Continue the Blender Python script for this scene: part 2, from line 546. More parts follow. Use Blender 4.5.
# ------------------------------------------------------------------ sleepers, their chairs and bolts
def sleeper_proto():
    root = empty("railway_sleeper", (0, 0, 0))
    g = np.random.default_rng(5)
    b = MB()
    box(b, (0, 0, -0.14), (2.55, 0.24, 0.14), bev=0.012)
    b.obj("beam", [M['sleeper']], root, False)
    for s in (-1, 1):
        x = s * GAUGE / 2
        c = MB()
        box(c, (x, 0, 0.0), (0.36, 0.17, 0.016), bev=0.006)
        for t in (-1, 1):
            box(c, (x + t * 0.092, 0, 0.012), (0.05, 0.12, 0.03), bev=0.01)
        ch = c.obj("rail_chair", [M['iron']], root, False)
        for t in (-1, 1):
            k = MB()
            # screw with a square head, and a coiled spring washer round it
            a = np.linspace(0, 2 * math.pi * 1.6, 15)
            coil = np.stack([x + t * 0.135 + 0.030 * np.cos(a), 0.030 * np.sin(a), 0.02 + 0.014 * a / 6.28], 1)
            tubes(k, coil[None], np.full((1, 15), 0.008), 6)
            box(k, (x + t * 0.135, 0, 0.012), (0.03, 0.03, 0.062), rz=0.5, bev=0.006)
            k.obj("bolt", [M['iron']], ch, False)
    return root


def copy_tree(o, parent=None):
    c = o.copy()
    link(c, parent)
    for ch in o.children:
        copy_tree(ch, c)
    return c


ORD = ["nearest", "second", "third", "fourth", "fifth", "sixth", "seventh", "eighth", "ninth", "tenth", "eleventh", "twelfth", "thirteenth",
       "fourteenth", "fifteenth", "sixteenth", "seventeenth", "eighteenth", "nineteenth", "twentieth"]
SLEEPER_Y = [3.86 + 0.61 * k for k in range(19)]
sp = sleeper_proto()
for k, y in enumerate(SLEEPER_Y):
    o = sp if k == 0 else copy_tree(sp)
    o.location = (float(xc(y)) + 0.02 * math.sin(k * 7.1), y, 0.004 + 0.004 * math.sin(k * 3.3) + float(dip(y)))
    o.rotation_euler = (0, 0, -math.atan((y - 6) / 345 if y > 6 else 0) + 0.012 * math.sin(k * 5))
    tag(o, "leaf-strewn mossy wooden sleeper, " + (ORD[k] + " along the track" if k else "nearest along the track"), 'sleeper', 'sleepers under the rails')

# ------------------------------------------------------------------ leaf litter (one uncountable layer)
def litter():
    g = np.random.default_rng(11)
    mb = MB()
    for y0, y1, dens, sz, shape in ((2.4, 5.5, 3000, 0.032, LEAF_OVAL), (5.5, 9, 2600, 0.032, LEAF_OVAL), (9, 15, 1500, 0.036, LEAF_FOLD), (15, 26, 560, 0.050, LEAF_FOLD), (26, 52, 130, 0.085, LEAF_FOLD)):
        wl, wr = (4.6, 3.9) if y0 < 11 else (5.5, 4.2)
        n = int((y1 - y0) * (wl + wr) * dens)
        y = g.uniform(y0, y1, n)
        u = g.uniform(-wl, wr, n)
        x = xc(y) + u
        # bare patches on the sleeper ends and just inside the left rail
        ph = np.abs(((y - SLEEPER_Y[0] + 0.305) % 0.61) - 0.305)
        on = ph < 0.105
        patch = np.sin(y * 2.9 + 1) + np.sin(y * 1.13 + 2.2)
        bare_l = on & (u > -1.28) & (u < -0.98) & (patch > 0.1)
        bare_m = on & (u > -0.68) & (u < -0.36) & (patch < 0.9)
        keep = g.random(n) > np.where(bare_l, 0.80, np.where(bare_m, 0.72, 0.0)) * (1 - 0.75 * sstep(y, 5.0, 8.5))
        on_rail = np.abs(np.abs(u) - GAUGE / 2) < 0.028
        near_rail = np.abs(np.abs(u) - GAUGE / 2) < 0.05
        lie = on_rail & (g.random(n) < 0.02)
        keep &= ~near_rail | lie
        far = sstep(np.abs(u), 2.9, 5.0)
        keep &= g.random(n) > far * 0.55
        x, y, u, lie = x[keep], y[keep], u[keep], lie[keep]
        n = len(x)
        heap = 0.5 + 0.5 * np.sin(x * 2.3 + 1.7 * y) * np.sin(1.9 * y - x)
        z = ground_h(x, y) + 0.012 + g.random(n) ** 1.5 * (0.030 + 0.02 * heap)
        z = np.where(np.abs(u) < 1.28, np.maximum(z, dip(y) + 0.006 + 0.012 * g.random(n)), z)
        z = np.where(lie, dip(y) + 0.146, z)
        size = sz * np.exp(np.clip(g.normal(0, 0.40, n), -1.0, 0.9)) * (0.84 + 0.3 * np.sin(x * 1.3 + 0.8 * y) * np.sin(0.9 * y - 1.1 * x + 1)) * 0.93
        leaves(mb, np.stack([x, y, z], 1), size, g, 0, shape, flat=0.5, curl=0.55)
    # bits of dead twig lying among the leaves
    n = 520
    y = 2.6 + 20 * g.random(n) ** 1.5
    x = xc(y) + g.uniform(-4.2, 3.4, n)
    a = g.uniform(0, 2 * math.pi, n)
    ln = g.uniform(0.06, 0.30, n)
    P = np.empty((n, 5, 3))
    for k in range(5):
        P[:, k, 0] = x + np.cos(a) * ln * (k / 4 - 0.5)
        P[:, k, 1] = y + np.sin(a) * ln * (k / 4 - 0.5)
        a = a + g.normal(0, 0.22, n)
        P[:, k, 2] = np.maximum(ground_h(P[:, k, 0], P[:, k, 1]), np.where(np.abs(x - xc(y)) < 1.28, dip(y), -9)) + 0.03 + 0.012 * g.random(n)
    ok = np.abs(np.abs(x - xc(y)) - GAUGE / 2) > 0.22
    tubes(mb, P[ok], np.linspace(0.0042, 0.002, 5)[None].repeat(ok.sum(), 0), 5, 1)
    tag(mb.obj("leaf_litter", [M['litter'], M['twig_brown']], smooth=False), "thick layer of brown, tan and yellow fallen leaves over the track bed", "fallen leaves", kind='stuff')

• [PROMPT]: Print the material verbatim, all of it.

• [COMPLETE ANSWER]:
Continue the Blender Python script for this scene: part 2, from line 546. More parts follow. Use Blender 4.5.
# ------------------------------------------------------------------ sleepers, their chairs and bolts
def sleeper_proto():
    root = empty("railway_sleeper", (0, 0, 0))
    g = np.random.default_rng(5)
    b = MB()
    box(b, (0, 0, -0.14), (2.55, 0.24, 0.14), bev=0.012)
    b.obj("beam", [M['sleeper']], root, False)
    for s in (-1, 1):
        x = s * GAUGE / 2
        c = MB()
        box(c, (x, 0, 0.0), (0.36, 0.17, 0.016), bev=0.006)
        for t in (-1, 1):
            box(c, (x + t * 0.092, 0, 0.012), (0.05, 0.12, 0.03), bev=0.01)
        ch = c.obj("rail_chair", [M['iron']], root, False)
        for t in (-1, 1):
            k = MB()
            # screw with a square head, and a coiled spring washer round it
            a = np.linspace(0, 2 * math.pi * 1.6, 15)
            coil = np.stack([x + t * 0.135 + 0.030 * np.cos(a), 0.030 * np.sin(a), 0.02 + 0.014 * a / 6.28], 1)
            tubes(k, coil[None], np.full((1, 15), 0.008), 6)
            box(k, (x + t * 0.135, 0, 0.012), (0.03, 0.03, 0.062), rz=0.5, bev=0.006)
            k.obj("bolt", [M['iron']], ch, False)
    return root


def copy_tree(o, parent=None):
    c = o.copy()
    link(c, parent)
    for ch in o.children:
        copy_tree(ch, c)
    return c


ORD = ["nearest", "second", "third", "fourth", "fifth", "sixth", "seventh", "eighth", "ninth", "tenth", "eleventh", "twelfth", "thirteenth",
       "fourteenth", "fifteenth", "sixteenth", "seventeenth", "eighteenth", "nineteenth", "twentieth"]
SLEEPER_Y = [3.86 + 0.61 * k for k in range(19)]
sp = sleeper_proto()
for k, y in enumerate(SLEEPER_Y):
    o = sp if k == 0 else copy_tree(sp)
    o.location = (float(xc(y)) + 0.02 * math.sin(k * 7.1), y, 0.004 + 0.004 * math.sin(k * 3.3) + float(dip(y)))
    o.rotation_euler = (0, 0, -math.atan((y - 6) / 345 if y > 6 else 0) + 0.012 * math.sin(k * 5))
    tag(o, "leaf-strewn mossy wooden sleeper, " + (ORD[k] + " along the track" if k else "nearest along the track"), 'sleeper', 'sleepers under the rails')

# ------------------------------------------------------------------ leaf litter (one uncountable layer)
def litter():
    g = np.random.default_rng(11)
    mb = MB()
    for y0, y1, dens, sz, shape in ((2.4, 5.5, 3000, 0.032, LEAF_OVAL), (5.5, 9, 2600, 0.032, LEAF_OVAL), (9, 15, 1500, 0.036, LEAF_FOLD), (15, 26, 560, 0.050, LEAF_FOLD), (26, 52, 130, 0.085, LEAF_FOLD)):
        wl, wr = (4.6, 3.9) if y0 < 11 else (5.5, 4.2)
        n = int((y1 - y0) * (wl + wr) * dens)
        y = g.uniform(y0, y1, n)
        u = g.uniform(-wl, wr, n)
        x = xc(y) + u
        # bare patches on the sleeper ends and just inside the left rail
        ph = np.abs(((y - SLEEPER_Y[0] + 0.305) % 0.61) - 0.305)
        on = ph < 0.105
        patch = np.sin(y * 2.9 + 1) + np.sin(y * 1.13 + 2.2)
        bare_l = on & (u > -1.28) & (u < -0.98) & (patch > 0.1)
        bare_m = on & (u > -0.68) & (u < -0.36) & (patch < 0.9)
        keep = g.random(n) > np.where(bare_l, 0.80, np.where(bare_m, 0.72, 0.0)) * (1 - 0.75 * sstep(y, 5.0, 8.5))
        on_rail = np.abs(np.abs(u) - GAUGE / 2) < 0.028
        near_rail = np.abs(np.abs(u) - GAUGE / 2) < 0.05
        lie = on_rail & (g.random(n) < 0.02)
        keep &= ~near_rail | lie
        far = sstep(np.abs(u), 2.9, 5.0)
        keep &= g.random(n) > far * 0.55
        x, y, u, lie = x[keep], y[keep], u[keep], lie[keep]
        n = len(x)
        heap = 0.5 + 0.5 * np.sin(x * 2.3 + 1.7 * y) * np.sin(1.9 * y - x)
        z = ground_h(x, y) + 0.012 + g.random(n) ** 1.5 * (0.030 + 0.02 * heap)
        z = np.where(np.abs(u) < 1.28, np.maximum(z, dip(y) + 0.006 + 0.012 * g.random(n)), z)
        z = np.where(lie, dip(y) + 0.146, z)
        size = sz * np.exp(np.clip(g.normal(0, 0.40, n), -1.0, 0.9)) * (0.84 + 0.3 * np.sin(x * 1.3 + 0.8 * y) * np.sin(0.9 * y - 1.1 * x + 1)) * 0.93
        leaves(mb, np.stack([x, y, z], 1), size, g, 0, shape, flat=0.5, curl=0.55)
    # bits of dead twig lying among the leaves
    n = 520
    y = 2.6 + 20 * g.random(n) ** 1.5
    x = xc(y) + g.uniform(-4.2, 3.4, n)
    a = g.uniform(0, 2 * math.pi, n)
    ln = g.uniform(0.06, 0.30, n)
    P = np.empty((n, 5, 3))
    for k in range(5):
        P[:, k, 0] = x + np.cos(a) * ln * (k / 4 - 0.5)
        P[:, k, 1] = y + np.sin(a) * ln * (k / 4 - 0.5)
        a = a + g.normal(0, 0.22, n)
        P[:, k, 2] = np.maximum(ground_h(P[:, k, 0], P[:, k, 1]), np.where(np.abs(x - xc(y)) < 1.28, dip(y), -9)) + 0.03 + 0.012 * g.random(n)
    ok = np.abs(np.abs(x - xc(y)) - GAUGE / 2) > 0.22
    tubes(mb, P[ok], np.linspace(0.0042, 0.002, 5)[None].repeat(ok.sum(), 0), 5, 1)
    tag(mb.obj("leaf_litter", [M['litter'], M['twig_brown']], smooth=False), "thick layer of brown, tan and yellow fallen leaves over the track bed", "fallen leaves", kind='stuff')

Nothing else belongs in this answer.